No.
As Henning said, $\cos^{-1} \alpha$ is a rational multiple of $\pi$ if and only if $z = \alpha+i\sqrt{1-\alpha^2}$ is a root of unity. Note that as a sum of algebraic numbers, $z$ is itself an algebraic number; and to find out for which $F \in \mathbb{Q}[x]$ is true that $F(z)=0$ we only need the resolvent $F(z) = \rho(q(y),p(z-x))$, where $q \in \mathbb{Q}[y]$ is the polynomial for which $q(\alpha)=0$, and $p\in\mathbb{Q}[x]$ is the polynomial for which $p(i\sqrt{1-\alpha^2})=0$.

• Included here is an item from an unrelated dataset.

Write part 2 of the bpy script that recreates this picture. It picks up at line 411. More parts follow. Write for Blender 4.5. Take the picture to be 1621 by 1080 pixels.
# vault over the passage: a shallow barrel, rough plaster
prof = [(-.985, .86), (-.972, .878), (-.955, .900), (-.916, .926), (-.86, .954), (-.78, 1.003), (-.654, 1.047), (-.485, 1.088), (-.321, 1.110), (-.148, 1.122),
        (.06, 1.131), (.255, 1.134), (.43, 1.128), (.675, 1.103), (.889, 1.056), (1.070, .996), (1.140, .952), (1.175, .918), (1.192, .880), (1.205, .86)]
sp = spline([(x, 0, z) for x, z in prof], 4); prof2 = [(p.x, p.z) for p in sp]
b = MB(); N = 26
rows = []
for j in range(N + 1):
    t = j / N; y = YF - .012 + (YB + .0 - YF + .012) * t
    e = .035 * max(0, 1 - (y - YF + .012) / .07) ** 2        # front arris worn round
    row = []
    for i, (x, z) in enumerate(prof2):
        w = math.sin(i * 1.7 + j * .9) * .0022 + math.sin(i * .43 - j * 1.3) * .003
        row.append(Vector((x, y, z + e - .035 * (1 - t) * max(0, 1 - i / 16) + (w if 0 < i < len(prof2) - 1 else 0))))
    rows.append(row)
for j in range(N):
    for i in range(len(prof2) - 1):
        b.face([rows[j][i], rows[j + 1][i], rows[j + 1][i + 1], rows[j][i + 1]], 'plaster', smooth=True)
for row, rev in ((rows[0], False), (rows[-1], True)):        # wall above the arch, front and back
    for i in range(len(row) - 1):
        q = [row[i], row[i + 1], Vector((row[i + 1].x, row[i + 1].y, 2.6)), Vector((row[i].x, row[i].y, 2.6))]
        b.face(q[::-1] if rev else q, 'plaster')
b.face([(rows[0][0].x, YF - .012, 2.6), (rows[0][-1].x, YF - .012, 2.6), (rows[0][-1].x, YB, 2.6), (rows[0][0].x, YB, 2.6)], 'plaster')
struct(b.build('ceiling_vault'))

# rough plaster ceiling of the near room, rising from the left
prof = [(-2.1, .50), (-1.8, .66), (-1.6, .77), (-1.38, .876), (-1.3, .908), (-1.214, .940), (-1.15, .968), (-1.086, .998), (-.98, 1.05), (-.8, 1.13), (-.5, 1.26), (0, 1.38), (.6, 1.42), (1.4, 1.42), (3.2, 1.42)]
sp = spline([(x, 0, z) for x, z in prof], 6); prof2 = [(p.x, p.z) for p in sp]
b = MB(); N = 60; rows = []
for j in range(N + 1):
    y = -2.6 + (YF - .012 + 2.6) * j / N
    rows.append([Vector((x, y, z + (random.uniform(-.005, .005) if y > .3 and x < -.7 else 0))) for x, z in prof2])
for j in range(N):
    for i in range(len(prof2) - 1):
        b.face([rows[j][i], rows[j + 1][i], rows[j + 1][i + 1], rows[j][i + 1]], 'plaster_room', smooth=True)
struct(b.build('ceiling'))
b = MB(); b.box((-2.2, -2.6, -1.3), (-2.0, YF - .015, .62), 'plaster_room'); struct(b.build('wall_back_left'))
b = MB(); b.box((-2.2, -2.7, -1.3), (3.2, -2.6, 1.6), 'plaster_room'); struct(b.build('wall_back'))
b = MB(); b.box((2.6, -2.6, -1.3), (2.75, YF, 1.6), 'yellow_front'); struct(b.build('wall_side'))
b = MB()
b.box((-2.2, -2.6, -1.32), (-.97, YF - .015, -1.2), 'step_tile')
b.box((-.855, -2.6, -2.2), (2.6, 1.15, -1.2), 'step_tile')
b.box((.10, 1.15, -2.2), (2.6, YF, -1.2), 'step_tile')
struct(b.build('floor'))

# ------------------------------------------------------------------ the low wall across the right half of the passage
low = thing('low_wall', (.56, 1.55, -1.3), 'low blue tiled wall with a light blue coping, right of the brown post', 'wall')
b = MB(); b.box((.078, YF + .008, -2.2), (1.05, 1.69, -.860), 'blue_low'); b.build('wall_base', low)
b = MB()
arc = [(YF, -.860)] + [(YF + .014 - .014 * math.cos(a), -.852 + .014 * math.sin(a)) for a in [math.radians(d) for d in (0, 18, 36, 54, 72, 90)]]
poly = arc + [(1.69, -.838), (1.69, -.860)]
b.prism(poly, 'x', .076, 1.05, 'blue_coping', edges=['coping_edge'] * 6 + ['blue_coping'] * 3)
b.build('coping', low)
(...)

But using this answer we can easily decide whether $z$ is a root of unity:
An algebraic $z$ of modulus one is a root of unity if and only if its (irreducible) $F$ is a cyclotomic polynomial. Let $N = \deg F$; there are finitely many cyclotomic polynomials $\Phi_M$ such that $\deg\Phi_M = \varphi(M) = N$, where $\varphi$ is Euler's totient function, so we only need to compare them.
For example, in the case of $z = 3/5 + i4/5$, $F(x) = x^2-\frac{6}{5}x+1$, which can never be a cyclotomic polynomial, since they have only integer coefficients, as roots of unity are algebraic integers.
In the case of $\varphi^{-1}$, $F(x) = x^4 + 2x^3 - 2x^2 + 2x + 1$, which we can compare to the $4$ cyclotomic polynomials of degree $4$ and see that it matches none, so $\cos^{-1}(\varphi^{-1})$ is not a rational multiple of $\pi$.